La CGT s’exprime contre ce projet. Elle estime que toute réforme territoriale doit être précédée d’une large consultation publique associant les organisations syndicales confédérales de salariés et plus largement les principaux acteurs de la société civile.
Pour la CGT, les questions afférentes à l’organisation des compétences sur un espace territorial et à la redéfinition des prérogatives respectives entre l’Etat, ses services déconcentrés dans les territoires et les collectivités locales doivent avoir pour fil conducteur la réponse pérenne aux besoins sociaux, économiques et environnementaux d’aujourd’hui et de demain.

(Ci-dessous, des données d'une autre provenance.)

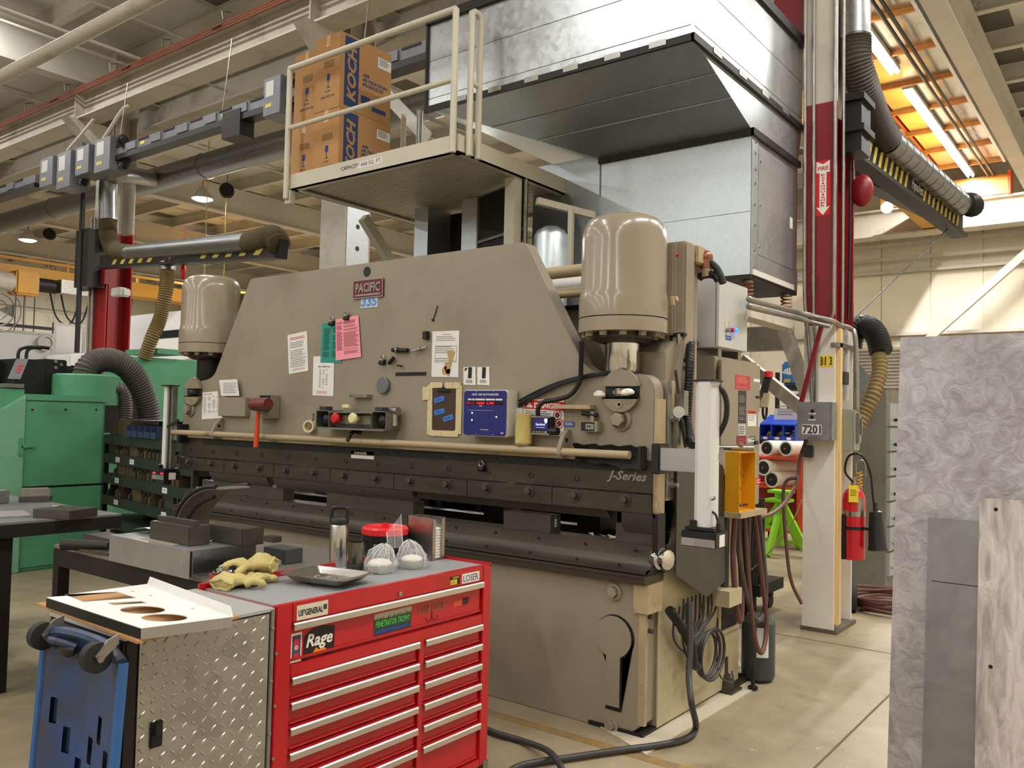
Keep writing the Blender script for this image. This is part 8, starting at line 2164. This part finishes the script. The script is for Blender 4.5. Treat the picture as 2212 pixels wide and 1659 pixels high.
part('top_face', MB().box(kx0, kx1, ky0_, ky1_, kz - t, kz), millsheet, ch, bevel=.001)
part('front_face', MB().box(kx0, kx1, ky0_, ky0_ + t, BT + .001, kz - t), millsheet, ch)
part('rear_face', MB().box(kx0, kx1, ky1_ - t, ky1_, BT + .001, kz - t), millsheet, ch)
part('inner_return', MB().box(kx0, kx1 + .004, ky0_ + .012, ky0_ + .015, BT + .001, kz - t - .004), millsheet, ch)
part('bottom_face', MB().box(kx0, kx1, BY0 + .002, ky1_ - t, BT + .001, BT + .004), millsheet, ch)
def block(px0, py0, z0, dx, dy, dz, mat, label, name='die_block', step=None, cat='steel block'):
 c = P(px0, py0, Z=z0)
 mb = MB().box(c.x - dx, c.x, c.y, c.y + dy, z0, z0 + dz)
 o = solid(name, mb, mat, label, cat, bevel=.003)
 if step: part('raised_step', MB().box(c.x - dx, c.x - dx * .05, c.y + dy * .35, c.y + dy * .62, z0 + dz, z0 + dz + step), mat, o, bevel=.002)
 return o
q = P(410, 1180, Z=kz)
block(407, 1180, kz + .001, .33, .11, .085, diesteel, 'stepped dark die block on top of the bent sheet box, nearer one', step=.022)
block(522, 1181, kz + .001, .28, .12, .078, diesteel, 'plain dark die block on top of the bent sheet box, right hand one')
block(615, 1220, BT + .001, .17, .11, .07, M('forged_steel', (84, 84, 84), .5, .4, .1, 8), 'worn steel block standing by itself on the bench beside the bent box', 'steel_block')
block(590, 1172, BT + .001, .09, .06, .03, diesteel, 'small steel offcut lying at the far edge of the bench', 'steel_offcut')
block(590, 1226, BT + .001, .05, .05, .03, millsheet, 'small bright offcut lying against the worn steel block', 'steel_offcut')
c = P(325, 1160, Z=kz); cc = Vector((c.x, c.y, kz + .0005))
mb = MB().pz([(kx0 + .22, ky0_ + .03), (kx0 + .52, ky0_ + .02), (kx0 + .5, ky0_ + .1), (kx0 + .2, ky0_ + .12)], kz + .0005, kz + .002)
solid('card_slip', mb, M('grey_card', (150, 138, 118), .7), 'thin tan card lying on the bent sheet box under the stepped block', 'card')
mb = MB(); n = 10
pa = [(kx0 + .05 + .3 * i / n, ky1_ + .0 + .0 * i) for i in range(n + 1)]
vs = []
for i in range(n + 1):
 t_ = i / n
 x = kx0 - .02 + .55 * t_
 zc_ = kz + .02 * math.sin(PI * min(1, t_ * 2.2)) + .012
 vs += [Vector((x, ky1_ - .22, zc_ - (.012 if t_ > .3 else 0))), Vector((x, ky1_ + .02, zc_))]
mb.add(vs, [(2 * i, 2 * i + 1, 2 * i + 3, 2 * i + 2) for i in range(n)])
solid('curled_paper', mb, paper, 'white curled drawing sheet on the bent sheet box', 'paper')
block(238, 1186, BT + .001, .30, .13, .05, diesteel, 'dark flat die bar at the left end of the bench', 'die_bar')
c0, c1 = P(136, 1176, Z=BT + .03), P(236, 1180, Z=BT + .03)
solid('round_bar', MB().tube([c0, c0.lerp(c1, .5), c1], .026, 14, radii=[.03, .026, .024]), blacksteel, 'dark round bar lying across the left corner of the bench', 'bar')
c0, c1 = P(160, 1182, Z=BT + .008), P(245, 1196, Z=BT + .008)
solid('flat_strip', MB().beam(c0, c1, .07, .012), diesteel, 'flat steel strip under the die bar on the bench', 'strip')
ya, yb = -1.0, -.78
arcp = [(-2.52 + .42 * (1 - math.cos(t)), BT + .42 * math.sin(t) * .72) for t in [PI * .5 * i / 12 for i in range(13)]]
mb = MB(); vs = []
for (x, z) in arcp: vs += [Vector((x, ya, z)), Vector((x, yb, z)), Vector((x + .012, yb, z - .012)), Vector((x + .012, ya, z - .012))]
fs = []
for i in range(12):
 for k in range(4): fs.append((4 * i + k, 4 * i + (k + 1) % 4, 4 * i + 4 + (k + 1) % 4, 4 * i + 4 + k))
fs += [(0, 1, 2, 3), (51, 50, 49, 48)]
mb.add(vs, fs)
cg_ = thing('curved_guard', 'curved grey guard plate with black rubber edges on the bench behind the papers', 'guard', (-2.3, -.9, BT))
part('curved_plate', mb, M('guard_plate', (120, 112, 104), .45, .2, .08, 5), cg_, smooth=50)
for y in (ya, yb): part('rubber_edge', MB().tube([Vector((x, y, z + .004)) for x, z in arcp], .012, 8), black, cg_)
part('inner_rib', MB().tube([Vector((x + .05, ya + .03, z - .05)) for x, z in arcp[:-2]], .012, 8), black, cg_)
part('clamp_block', MB().box(-2.44, -2.36, -.95, -.88, BT + .235, BT + .262), blacksteel, cg_, bevel=.004)
part('clamp_knob', MB().lathe([(.016, 0), (.016, .02), (0, .022)], (-2.40, -.92, BT + .262), seg=10), steel, cg_)
# ================================================================== TALL TABLE AT FAR LEFT
TAx1, TAy0, TAy1, TAz = -2.85, -2.3, -1.15, .95
ta = thing('layout_table', 'tall dark steel table at the left edge with die parts on top', 'table', (-3.6, -1.7, 0))
part('table_top', MB().box(-4.4, TAx1, TAy0, TAy1, TAz - .012, TAz), M('table_top_steel', (122, 124, 122), .4, .4, .08, 3), ta)
part('front_apron', MB().box(TAx1 - .012, TAx1, TAy0, TAy1, TAz - .085, TAz - .0125), blacksteel, ta)
part('side_apron', MB().box(-4.4, TAx1 - .013, TAy1 - .012, TAy1, TAz - .085, TAz - .0125), blacksteel, ta)
for (px, py) in ((12, 1300), (-300, 1300)):
 x = -3.0 if px > 0 else -4.3
 for y in (P(14, 1250, X=-2.9).y, TAy0 + .05) if px > 0 else (TAy1 - .1, TAy0 + .05):
  part('leg', MB().box(x, x + .075, y - .035, y + .035, 0, TAz - .086), blacksteel, ta)
part('low_rail', MB().box(-2.99, -2.93, TAy0 + .1, P(14, 1250, X=-2.9).y - .04, .32, .38), blacksteel, ta)
c = P(40, 1098, Z=TAz)
def tblk(px0, py0, px1, py1, z1, dz, label, mat=diesteel, name='die_block', th_=.12, cat='steel block'):
 a, b = P(px0, py0, Z=TAz + .001), P(px1, py1, Z=TAz + .001)
 u_ = (b - a); L_ = u_.length; u_.normalize(); v_ = ZA.cross(u_)
 return solid(name, MB().fbox(a, u_, v_, ZA, 0, L_, 0, th_, 0, dz), mat, label, cat, bevel=.002)
tblk(-30, 1093, 20, 1086, 0, .085, 'tall bright die block at the back of the tall table', M('die_bright', (150, 148, 142), .4, .5, .1, 7), th_=.14)
tblk(40, 1085, 108, 1084, 0, .035, 'lower of the two plate stacks at the back of the tall table', cat='plate', name='steel_plate')
tblk(45, 1085, 107, 1083, 0, .05, 'upper plate of the stack at the back of the tall table', zinc, cat='plate', name='steel_plate').location.z += .0355
o = tblk(70, 1118, 150, 1123, 0, .05, 'long die bar with a chalked 9 at the front edge of the tall table', diesteel, name='die_bar', th_=.22)
q = P(155, 1112, Z=TAz + .02)
a, b = P(-60, 1122, Z=TAz + .001), P(68, 1116, Z=TAz + .001)
u_ = (b - a).normalized(); v_ = ZA.cross(u_)
solid('sheet_offcut', MB().fbox(a, u_, v_, ZA, 0, (b - a).length, 0, .3, 0, .008), M('offcut_grey', (150, 144, 142), .5, .2, .06, 5), 'pale sheet metal offcut on the near corner of the tall table', 'sheet offcut')
bb_ = bpy.data.objects['die_bar.001'] if 'die_bar.001' in bpy.data.objects else o
a, b = P(150, 1123, Z=TAz + .001), P(180, 1106, Z=TAz + .001)
u2 = (b - a).normalized()
text('9', Fr(a, u2, ZA), .09, .028, .03, .034, inkwhite, o, c=.003, name='chalk_mark'); text('M', Fr(a, u2, ZA), .035, .028, .03, .02, inkwhite, o, c=.003, name='chalk_mark')
c = P(122, 1098, Z=TAz)
solid('tape_scrap', MB().sphere(c + ZA * .008, .03, 10, (1.6, .7, .35)), masking, 'crumpled scrap of tape on the tall table', 'tape')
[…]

Ambitionner un aménagement solidaire des territoires suppose de prioriser la coopération et la mutualisation à l’opposé des mises en concurrences, des balkanisations entre des espaces urbains drainant les richesses et des espaces ruraux voués à la désertification. Cette vision appelle un Etat stratège, développeur et opérateur, garant de l’intérêt général, de l’effectivité des droits fondamentaux, de l’égalité et de la cohésion sociale et territoriale.
La CGT considère que l’Etat doit développer les filières industrielles et favoriser, sur tout le territoire, le déploiement de services publics de qualité en termes de transport, de logement, de formation initiale et professionnelle, d’enseignement supérieur, d’innovation, de santé, etc.
La CGT estime que la démocratie sociale doit pouvoir s’exercer à tous les niveaux territoriaux et se traduire par des dispositifs et des droits nouveaux.
La CGT partage, comme le Président de la République, l’idée que la réforme territoriale est un « sujet important pour l’avenir du pays ». Raison de plus pour que la concertation et la démocratie sociale et citoyenne soient privilégiées.